Mengenai instrumen hak asasi perempuan melihat proses penahanan, ia mengacu pada Rekomendasi Umum Nomor 33, tentang akses perempuan terhadap keadilan.

“Dinyatakan dan direkomendasikan kepada negara pihak, dalam hal ini di Indonesia, bahwa penahanan sebelum persidangan itu harus menjadi pilihan terakhir dan sesingkat-singkatnya,” imbuhnya.

Jadi, lanjut Sitti, ketentuan di dalam Rekomendasi Umum Nomor 33 maupun di dalam KUHAP berlaku tidak hanya untuk Putri Candrawathi saja, tetapi berlaku untuk semua tahanan, untuk semua perempuan.

“Bahwa penahanan sebelum persidangan itu adalah langkah paling akhir dan dilakukan sesingkat mungkin.”

Pada kasus Putri, Sitti berpendapat bahwa ia tidak ditahan oleh penyidik karena alasan kemanusiaan, dibenarkan berdasarkan instrumen hak asasi perempuan.

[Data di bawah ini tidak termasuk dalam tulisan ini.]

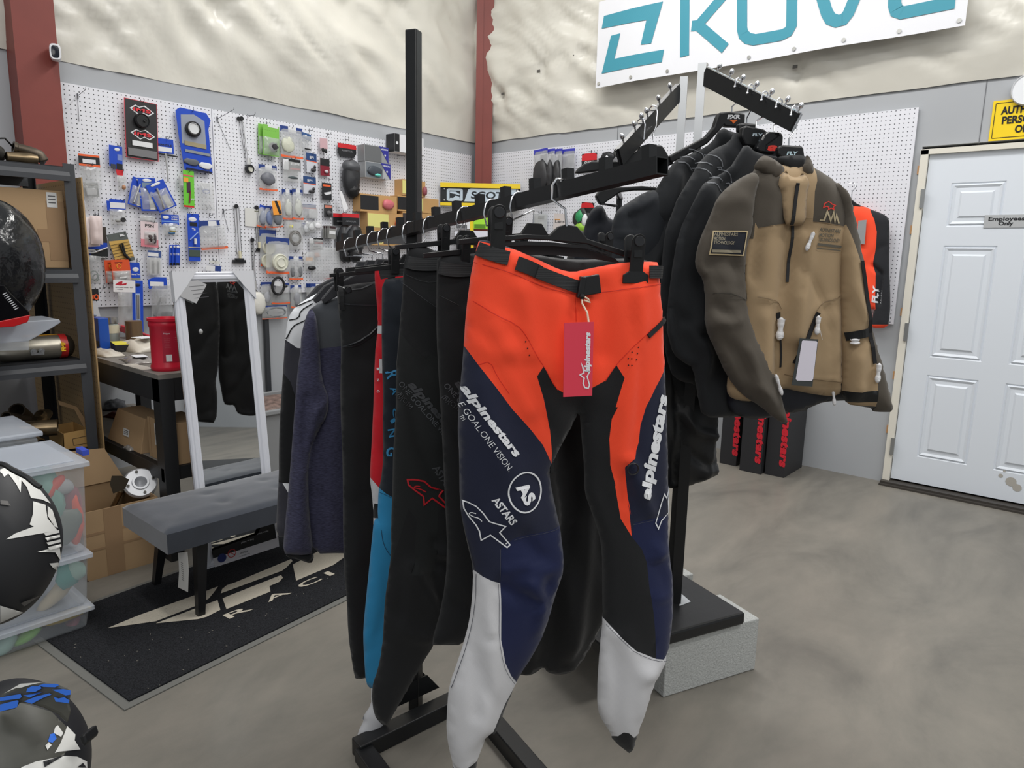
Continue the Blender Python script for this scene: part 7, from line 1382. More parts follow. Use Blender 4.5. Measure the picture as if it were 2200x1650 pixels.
# right sheet of the left wall
def cablelamp(lab, x_, y0, y1, wd, base, cream=False):
    q = zS(x_, y0, x_+wd, y1); return goods('tie_down_cable', lab, 'cable set', q, [('d', .5, 1.0, .014, .012, K, 'top_cap')]+[('y', u, 1, u+.06, .16, .0016, K, 'cable') for u in (.32, .5, .7)]+[('y', .52, .95, .56, .2, .0022, (180, 180, 182), 'spring'), ('y', .56, .22, .58, .08, .010, (220, 214, 186) if cream else (226, 226, 224), 'sleeve')]+base, off=.004)
goods('tie_down_cable', 'hanging wire set with a white sleeve and black cup, top of the right sheet', 'cable set', zR(490, 235, 700, 1030), [('d', .1, .97, .012, .012, K, 'top_cap'), ('d', .3, .98, .014, .012, K, 'top_cap'), ('y', .1, .97, .45, .25, .0016, (90, 90, 92), 'cable'), ('y', .3, .97, .5, .25, .0016, (90, 90, 92), 'cable'), ('y', .36, .95, .62, .25, .002, (180, 180, 180), 'spring'), ('y', .6, .26, .62, .14, .014, (228, 228, 226), 'sleeve'), ('d', .65, .06, .030, .03, K, 'cup'), ('d', .65, .05, .018, .034, (200, 200, 190), 'cup_inside')], off=.004)
peghook('', pp(zR, 745, 170), L=.10, own='wire pegboard hook carrying the topmost hanging wire set')
cablelamp('hanging double-wire set with a cream sleeve and wide black foot', 370, 25, 830, 180, [('x', .0, 0, 1, .06, .02, K, 'foot'), ('x', .2, .05, .8, .09, .03, K, 'foot_top')], True)
cablelamp('hanging wire set with a cream sleeve and black bell foot', 670, 40, 665, 140, [('p', [(.35, .09), (.85, .09), (1.05, 0), (.2, 0)], K, 'bell_foot')], True)
cablelamp('lower hanging wire set with a white sleeve, right of the mirror corner', 640, 500, 1250, 90, [('d', .5, .03, .014, .015, (120, 120, 122), 'foot')])
longhook('long hook with a slanting drop wire left of the wide-foot wire set', pp(zS, 260, 90), pp(zS, 390, 60), pp(zS, 340, 380))
for i, (x0_, lab) in enumerate(((790, 'rear'), (860, 'front'))): goods('blister_card', lab+' green blister pack of the pair with a spiky black cap', 'packaged part', zR(x0_, 335+5*i, x0_+235, 780+10*i), [('c', 0, 0, 1, 1, (128, 192, 82)), ('c', .3, .93, .95, 1, W_, 'top_label'), ('t', '- - - - - -', .45, .82, .02, .7, (60, 90, 40)), ('b', .02, .02, .98, .6, .03), ('sp', .62, .3, .028, .03, (58, 56, 60))], off=.015+.03*i, rot=-2, hook=pp(zR, 965, 290) if i else None)
def hbag(lab, bx, content=(), f=zR, rot=0, off=.03, hk=None, hdr=NV, strip=True, lbl_=True): return goods('part_bag', lab, 'packaged part', f(*bx), [('b', 0, .03, 1, .9, .018)]+list(content)+[('c', 0, .80, 1, .97, hdr, 'header')]+([('c', .35, .80, .72, .97, W_, 'label')] if lbl_ else [])+([('c', 0, .02, 1, .09, OR, 'orange_strip')] if strip else []), rot=rot, off=off, hook=hk and pp(f, *hk))
hbag('wide navy-header bag beside the green packs', (1120, 350, 1440, 830), [('e', .3, .4, .3, .25, .012, (206, 208, 190))], hk=(1310, 360))
goods('part_bag', 'blue "SPI" header bag with a short black rod', 'packaged part', zR(1420, 440, 1570, 720), [('b', 0, 0, 1, .8), ('p', [(0, 1), (1, .9), (.95, .55), (0, .68)], (56, 90, 140), 'header'), ('t', 'SPI', .4, .75, .1, .35, W_), ('y', .3, .12, .9, .1, .005, K)], hook=pp(zR, 1600, 400))
goods('part_bag', 'small red-striped bag with two black clips', 'packaged part', zR(1700, 530, 1810, 750), [('c', 0, .3, 1, 1, (206, 170, 176)), ('e', .35, .2, .2, .16, .008, K), ('e', .7, .16, .2, .16, .008, K)], hook=pp(zR, 1865, 460))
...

“Yaitu perempuan yang sedang menjalani fungsi maternitasnya seperti hamil, menyusui, dan mengasuh anak itu tidak ditahan dan selama sebelum persidangan.”

“Dan itu Berlaku tidak hanya untuk ibu P tapi untuk semua tahanan, atau tersangka, terdakwa perempuan,” ia menegaskan.

Proses penahanan, tuturnya, harus bisa dibedakan dengan posisi perempuan sebagai terpidana.

Ketika perempuan dinyatakan bersalah oleh hakim, dan harus menjalani pemidanaan di lembaga permasyarakatan, terpidana memang diizinkan untuk mengasuh anak.

Dalam undang-undang lembaga permasyarakatan terbaru, kata Sitti, maksimal sampai usia 3 tahun,  yang sebelumnya diatur maksimal 2 tahun.

“ini berarti apa? perempuan boleh membawa anaknya ke lembaga pemasyarakatan sampai anaknya berusia 3 tahun.”

Baca Juga: Komnas Perempuan: Putri Candrawathi Menyampaikan Berkali-kali Ingin Mati Usai Dilecehkan Brigadir J

“Ini juga berarti negara di lembaga pemasyarakatan harus membangun lingkungan dan fasilitas yang ramah untuk anak-anak batita, agar tumbuh kembangnya dan hak anaknya tetap terpenuhi,” ungkapnya.

Menurut Sitti, kondisi ini yang harus dipahami, dan ketika anak telah berusia 3 tahun, ia harus dipisahkan dari ibunya, sementara ibunya harus menyelesaikan pemidanaan yang diputuskan oleh hakim.